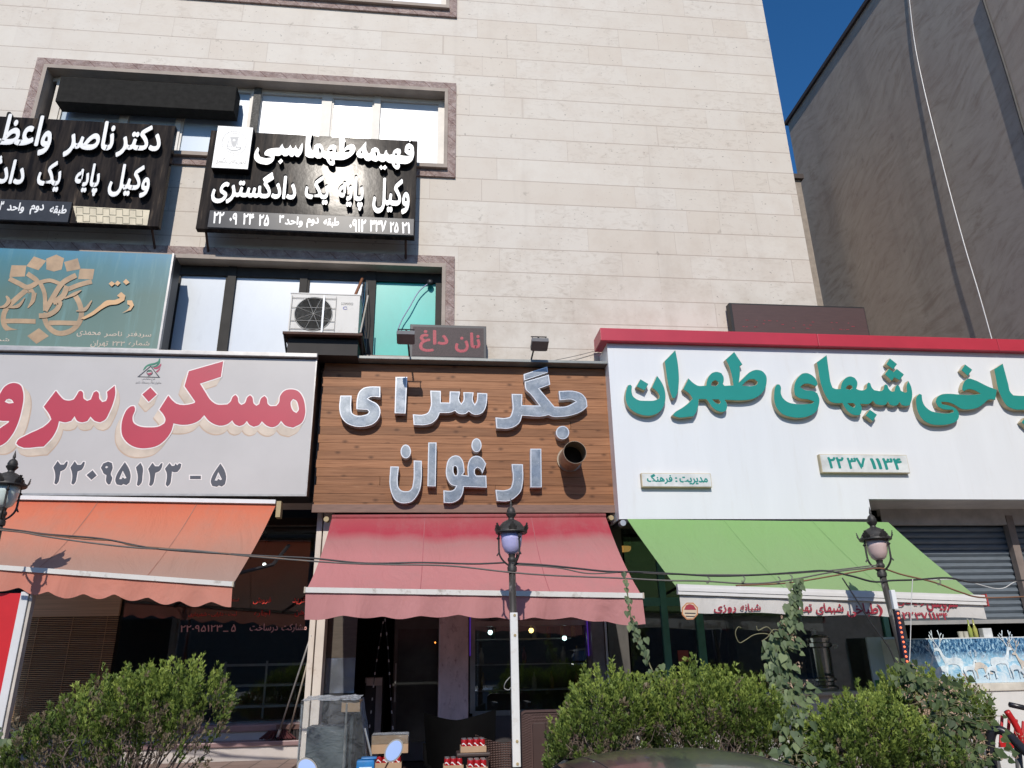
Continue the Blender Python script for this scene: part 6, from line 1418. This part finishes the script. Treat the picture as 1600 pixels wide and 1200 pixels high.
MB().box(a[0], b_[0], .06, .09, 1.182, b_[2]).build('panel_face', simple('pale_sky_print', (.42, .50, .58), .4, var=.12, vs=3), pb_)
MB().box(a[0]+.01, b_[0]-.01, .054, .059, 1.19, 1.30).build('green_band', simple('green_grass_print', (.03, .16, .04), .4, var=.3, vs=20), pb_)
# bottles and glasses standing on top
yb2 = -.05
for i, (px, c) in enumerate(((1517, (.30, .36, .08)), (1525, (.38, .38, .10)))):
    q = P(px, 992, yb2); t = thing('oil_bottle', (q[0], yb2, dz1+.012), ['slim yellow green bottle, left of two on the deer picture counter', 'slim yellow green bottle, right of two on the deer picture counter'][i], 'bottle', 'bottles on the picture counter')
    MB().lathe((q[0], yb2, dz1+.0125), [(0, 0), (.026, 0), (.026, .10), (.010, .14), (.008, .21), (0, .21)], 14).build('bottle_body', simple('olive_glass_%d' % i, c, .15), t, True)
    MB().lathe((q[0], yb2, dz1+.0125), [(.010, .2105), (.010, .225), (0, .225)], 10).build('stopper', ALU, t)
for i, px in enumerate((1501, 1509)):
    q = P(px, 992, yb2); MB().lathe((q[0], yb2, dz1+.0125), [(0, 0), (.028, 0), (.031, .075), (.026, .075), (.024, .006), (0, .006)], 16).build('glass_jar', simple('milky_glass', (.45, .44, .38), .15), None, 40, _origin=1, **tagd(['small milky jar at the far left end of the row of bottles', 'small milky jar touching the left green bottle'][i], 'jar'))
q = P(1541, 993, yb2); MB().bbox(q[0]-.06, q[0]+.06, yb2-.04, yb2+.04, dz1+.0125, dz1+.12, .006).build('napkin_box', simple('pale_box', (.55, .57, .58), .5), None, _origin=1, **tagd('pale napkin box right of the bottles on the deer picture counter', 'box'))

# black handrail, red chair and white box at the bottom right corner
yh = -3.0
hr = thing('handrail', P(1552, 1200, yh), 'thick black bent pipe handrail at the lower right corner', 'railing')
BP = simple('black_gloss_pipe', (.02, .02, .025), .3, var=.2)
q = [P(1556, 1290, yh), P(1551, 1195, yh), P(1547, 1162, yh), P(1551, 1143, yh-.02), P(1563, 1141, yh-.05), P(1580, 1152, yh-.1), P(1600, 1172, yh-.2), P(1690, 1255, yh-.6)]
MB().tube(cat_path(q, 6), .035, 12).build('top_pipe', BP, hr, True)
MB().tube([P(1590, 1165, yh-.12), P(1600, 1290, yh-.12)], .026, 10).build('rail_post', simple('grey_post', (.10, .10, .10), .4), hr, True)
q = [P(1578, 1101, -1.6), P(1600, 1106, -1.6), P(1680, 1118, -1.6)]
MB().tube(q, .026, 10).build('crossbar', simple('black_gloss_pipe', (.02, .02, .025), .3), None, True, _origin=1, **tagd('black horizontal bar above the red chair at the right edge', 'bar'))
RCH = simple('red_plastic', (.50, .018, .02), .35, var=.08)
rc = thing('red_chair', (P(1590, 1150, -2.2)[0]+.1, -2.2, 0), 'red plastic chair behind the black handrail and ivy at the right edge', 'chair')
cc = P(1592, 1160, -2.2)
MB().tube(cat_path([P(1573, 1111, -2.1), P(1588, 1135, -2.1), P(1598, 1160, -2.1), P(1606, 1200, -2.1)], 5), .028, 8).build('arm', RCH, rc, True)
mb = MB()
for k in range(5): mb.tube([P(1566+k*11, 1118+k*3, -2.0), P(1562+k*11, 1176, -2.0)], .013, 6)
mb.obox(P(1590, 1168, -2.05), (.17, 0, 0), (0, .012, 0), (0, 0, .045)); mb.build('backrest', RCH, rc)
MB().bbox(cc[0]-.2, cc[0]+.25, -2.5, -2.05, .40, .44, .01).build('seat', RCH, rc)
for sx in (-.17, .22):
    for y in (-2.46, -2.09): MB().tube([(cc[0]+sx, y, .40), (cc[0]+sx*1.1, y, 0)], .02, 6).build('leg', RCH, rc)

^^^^

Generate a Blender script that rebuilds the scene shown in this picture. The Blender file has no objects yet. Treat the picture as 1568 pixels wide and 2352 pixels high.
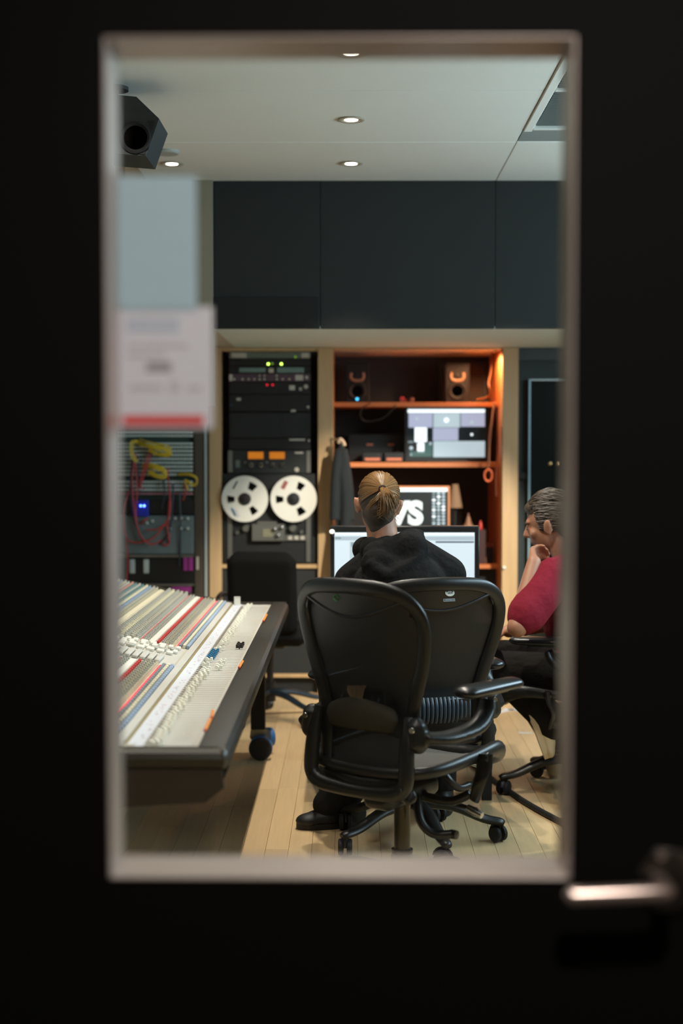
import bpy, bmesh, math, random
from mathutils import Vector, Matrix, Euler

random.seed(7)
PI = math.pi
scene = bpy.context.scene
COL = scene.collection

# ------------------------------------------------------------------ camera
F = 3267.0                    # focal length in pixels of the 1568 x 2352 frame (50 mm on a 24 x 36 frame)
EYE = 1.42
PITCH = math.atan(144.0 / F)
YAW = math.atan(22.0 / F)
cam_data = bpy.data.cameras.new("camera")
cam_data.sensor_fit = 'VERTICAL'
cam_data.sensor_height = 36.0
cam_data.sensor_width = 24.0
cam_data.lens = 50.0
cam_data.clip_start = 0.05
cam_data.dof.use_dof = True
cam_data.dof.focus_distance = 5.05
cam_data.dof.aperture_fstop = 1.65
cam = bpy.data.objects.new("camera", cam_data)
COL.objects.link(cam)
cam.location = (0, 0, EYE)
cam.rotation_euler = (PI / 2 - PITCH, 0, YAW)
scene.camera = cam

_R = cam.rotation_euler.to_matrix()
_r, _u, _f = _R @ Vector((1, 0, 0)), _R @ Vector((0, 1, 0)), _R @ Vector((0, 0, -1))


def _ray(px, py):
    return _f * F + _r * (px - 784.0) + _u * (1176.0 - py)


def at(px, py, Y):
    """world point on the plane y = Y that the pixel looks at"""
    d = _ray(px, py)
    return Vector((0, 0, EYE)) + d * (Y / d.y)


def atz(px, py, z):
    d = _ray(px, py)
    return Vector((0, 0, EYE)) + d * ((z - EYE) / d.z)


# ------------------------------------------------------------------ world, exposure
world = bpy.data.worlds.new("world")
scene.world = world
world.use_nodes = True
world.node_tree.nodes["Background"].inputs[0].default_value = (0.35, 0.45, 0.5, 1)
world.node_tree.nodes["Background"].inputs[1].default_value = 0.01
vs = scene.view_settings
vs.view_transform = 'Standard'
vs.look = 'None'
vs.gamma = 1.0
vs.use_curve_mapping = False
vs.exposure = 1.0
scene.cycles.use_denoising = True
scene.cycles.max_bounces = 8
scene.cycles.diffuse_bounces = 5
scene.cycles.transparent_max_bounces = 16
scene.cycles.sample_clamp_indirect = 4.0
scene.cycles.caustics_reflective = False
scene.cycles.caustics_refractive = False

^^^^

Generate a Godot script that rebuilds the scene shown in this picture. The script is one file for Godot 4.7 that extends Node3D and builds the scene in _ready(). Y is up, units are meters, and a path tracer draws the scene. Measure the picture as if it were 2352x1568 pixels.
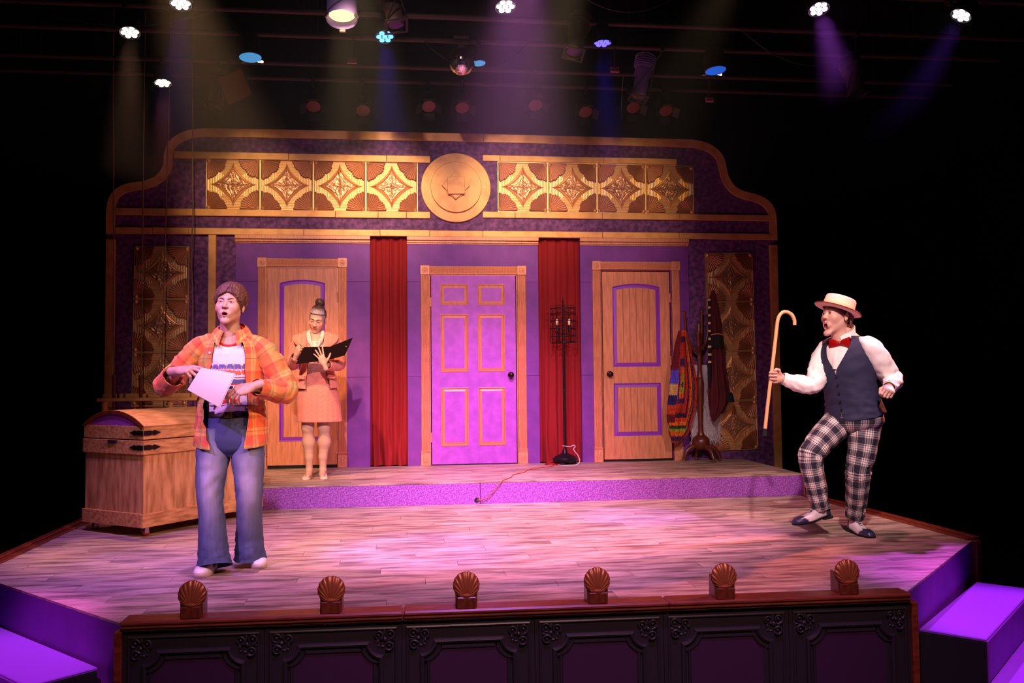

^^^^

▸ Given problem
Set down, without pictures, the lines between the line holding "Generate a Blender" and the line holding "from mathutils import Vector, Matrix, Euler", both inclusive.

▸ Response to this exercise
Generate a Blender script that rebuilds the scene shown in this picture. The Blender file has no objects yet. Treat the picture as 1568 pixels wide and 2352 pixels high.
import bpy, bmesh, math, random
from mathutils import Vector, Matrix, Euler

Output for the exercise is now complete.